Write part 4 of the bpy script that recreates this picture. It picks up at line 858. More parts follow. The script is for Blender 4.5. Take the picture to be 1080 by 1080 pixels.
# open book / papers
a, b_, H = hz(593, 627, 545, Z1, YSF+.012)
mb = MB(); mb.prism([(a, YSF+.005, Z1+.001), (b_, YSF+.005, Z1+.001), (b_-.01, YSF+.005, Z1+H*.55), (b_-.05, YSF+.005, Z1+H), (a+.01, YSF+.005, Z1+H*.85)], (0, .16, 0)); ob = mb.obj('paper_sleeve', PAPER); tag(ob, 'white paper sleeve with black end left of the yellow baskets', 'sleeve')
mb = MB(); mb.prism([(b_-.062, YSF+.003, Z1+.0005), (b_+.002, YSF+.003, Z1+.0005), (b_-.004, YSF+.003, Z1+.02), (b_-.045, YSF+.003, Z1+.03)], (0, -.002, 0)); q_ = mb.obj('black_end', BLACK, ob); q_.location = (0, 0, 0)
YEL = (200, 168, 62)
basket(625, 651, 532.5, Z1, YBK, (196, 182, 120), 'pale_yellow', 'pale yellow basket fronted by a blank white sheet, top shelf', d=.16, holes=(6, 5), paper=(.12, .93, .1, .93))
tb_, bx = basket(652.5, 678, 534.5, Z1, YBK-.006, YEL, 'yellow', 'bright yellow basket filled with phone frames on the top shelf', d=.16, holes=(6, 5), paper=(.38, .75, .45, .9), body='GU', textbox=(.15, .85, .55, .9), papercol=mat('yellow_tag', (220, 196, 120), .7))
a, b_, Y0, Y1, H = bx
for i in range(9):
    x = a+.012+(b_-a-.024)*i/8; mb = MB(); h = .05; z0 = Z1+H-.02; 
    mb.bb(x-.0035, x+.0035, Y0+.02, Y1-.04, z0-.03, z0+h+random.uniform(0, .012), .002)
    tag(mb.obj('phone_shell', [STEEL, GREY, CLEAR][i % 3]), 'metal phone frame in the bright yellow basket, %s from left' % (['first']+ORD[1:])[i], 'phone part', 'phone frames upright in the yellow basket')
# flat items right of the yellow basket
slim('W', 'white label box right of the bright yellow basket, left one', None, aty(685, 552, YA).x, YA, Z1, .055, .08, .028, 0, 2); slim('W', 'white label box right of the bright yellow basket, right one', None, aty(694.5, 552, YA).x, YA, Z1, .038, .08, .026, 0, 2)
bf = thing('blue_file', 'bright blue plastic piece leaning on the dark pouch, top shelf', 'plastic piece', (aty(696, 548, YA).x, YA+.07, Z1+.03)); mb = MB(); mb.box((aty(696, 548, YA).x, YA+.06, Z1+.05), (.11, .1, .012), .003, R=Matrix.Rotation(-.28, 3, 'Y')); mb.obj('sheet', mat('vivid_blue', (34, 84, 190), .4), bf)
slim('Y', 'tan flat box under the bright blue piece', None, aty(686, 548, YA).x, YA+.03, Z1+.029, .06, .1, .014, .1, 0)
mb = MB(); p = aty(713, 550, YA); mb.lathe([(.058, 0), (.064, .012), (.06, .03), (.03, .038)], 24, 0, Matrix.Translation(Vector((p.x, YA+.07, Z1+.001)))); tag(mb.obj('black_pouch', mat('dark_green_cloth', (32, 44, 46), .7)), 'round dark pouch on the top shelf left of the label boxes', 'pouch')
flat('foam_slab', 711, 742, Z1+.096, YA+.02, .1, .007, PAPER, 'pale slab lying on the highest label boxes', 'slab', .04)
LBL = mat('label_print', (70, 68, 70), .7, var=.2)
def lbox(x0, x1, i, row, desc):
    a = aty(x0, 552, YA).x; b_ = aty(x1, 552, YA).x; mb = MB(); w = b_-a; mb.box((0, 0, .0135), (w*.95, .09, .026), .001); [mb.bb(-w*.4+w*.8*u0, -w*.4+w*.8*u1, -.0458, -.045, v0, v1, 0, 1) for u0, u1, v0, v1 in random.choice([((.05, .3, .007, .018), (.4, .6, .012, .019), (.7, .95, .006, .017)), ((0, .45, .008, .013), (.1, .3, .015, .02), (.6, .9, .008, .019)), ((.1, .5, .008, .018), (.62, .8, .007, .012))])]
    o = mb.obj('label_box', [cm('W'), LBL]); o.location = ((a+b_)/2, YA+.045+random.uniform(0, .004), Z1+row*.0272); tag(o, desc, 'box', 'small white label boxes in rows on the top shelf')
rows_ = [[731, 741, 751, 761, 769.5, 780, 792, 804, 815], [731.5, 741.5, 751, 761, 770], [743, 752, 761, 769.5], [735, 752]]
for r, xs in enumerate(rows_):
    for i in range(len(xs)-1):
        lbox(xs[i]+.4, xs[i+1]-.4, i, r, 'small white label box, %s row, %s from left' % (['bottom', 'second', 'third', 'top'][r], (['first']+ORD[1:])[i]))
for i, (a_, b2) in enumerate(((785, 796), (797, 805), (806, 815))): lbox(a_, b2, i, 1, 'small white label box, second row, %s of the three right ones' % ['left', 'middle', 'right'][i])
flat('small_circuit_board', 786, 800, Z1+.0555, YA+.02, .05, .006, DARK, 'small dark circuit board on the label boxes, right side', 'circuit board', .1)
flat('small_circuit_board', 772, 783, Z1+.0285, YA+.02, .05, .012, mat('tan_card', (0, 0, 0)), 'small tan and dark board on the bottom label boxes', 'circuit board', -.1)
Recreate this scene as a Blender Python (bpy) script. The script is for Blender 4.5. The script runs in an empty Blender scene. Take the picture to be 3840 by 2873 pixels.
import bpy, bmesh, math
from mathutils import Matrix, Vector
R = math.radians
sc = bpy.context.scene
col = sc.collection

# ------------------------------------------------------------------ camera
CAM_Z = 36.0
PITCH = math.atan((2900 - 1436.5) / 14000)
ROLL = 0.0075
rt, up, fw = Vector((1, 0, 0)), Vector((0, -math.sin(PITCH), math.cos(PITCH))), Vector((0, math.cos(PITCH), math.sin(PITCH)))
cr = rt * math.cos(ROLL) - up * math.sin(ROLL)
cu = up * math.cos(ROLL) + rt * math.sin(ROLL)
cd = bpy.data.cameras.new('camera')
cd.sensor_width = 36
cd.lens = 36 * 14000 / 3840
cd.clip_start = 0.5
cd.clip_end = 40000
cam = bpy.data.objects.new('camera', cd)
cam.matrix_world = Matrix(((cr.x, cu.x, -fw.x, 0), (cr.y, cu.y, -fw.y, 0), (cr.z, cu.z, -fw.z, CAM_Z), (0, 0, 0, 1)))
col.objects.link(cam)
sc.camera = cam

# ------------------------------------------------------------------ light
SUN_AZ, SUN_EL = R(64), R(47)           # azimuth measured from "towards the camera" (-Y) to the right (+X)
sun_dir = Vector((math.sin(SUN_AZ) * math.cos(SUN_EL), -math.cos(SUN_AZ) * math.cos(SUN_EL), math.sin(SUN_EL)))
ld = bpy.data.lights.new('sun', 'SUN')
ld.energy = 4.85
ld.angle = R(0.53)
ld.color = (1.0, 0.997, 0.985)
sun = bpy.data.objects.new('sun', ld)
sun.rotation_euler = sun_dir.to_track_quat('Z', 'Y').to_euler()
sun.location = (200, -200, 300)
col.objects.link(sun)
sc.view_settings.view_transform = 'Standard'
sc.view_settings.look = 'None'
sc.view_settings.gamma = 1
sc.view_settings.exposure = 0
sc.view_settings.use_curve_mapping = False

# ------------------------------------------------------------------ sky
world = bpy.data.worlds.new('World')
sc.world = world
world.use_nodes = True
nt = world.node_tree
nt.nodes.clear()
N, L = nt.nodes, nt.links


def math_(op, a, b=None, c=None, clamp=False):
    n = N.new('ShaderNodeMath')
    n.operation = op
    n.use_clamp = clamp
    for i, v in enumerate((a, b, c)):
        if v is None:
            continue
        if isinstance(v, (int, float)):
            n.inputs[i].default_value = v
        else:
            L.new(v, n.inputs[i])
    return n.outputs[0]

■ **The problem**
Starting at the line that contains "Recreate this scene", set down every line up to and including the line that contains "col = sc.collection", exactly as given, and no other line.

■ **Task output**
Recreate this scene as a Blender Python (bpy) script. The script is for Blender 4.5. The script runs in an empty Blender scene. Take the picture to be 3840 by 2873 pixels.
import bpy, bmesh, math
from mathutils import Matrix, Vector
R = math.radians
sc = bpy.context.scene
col = sc.collection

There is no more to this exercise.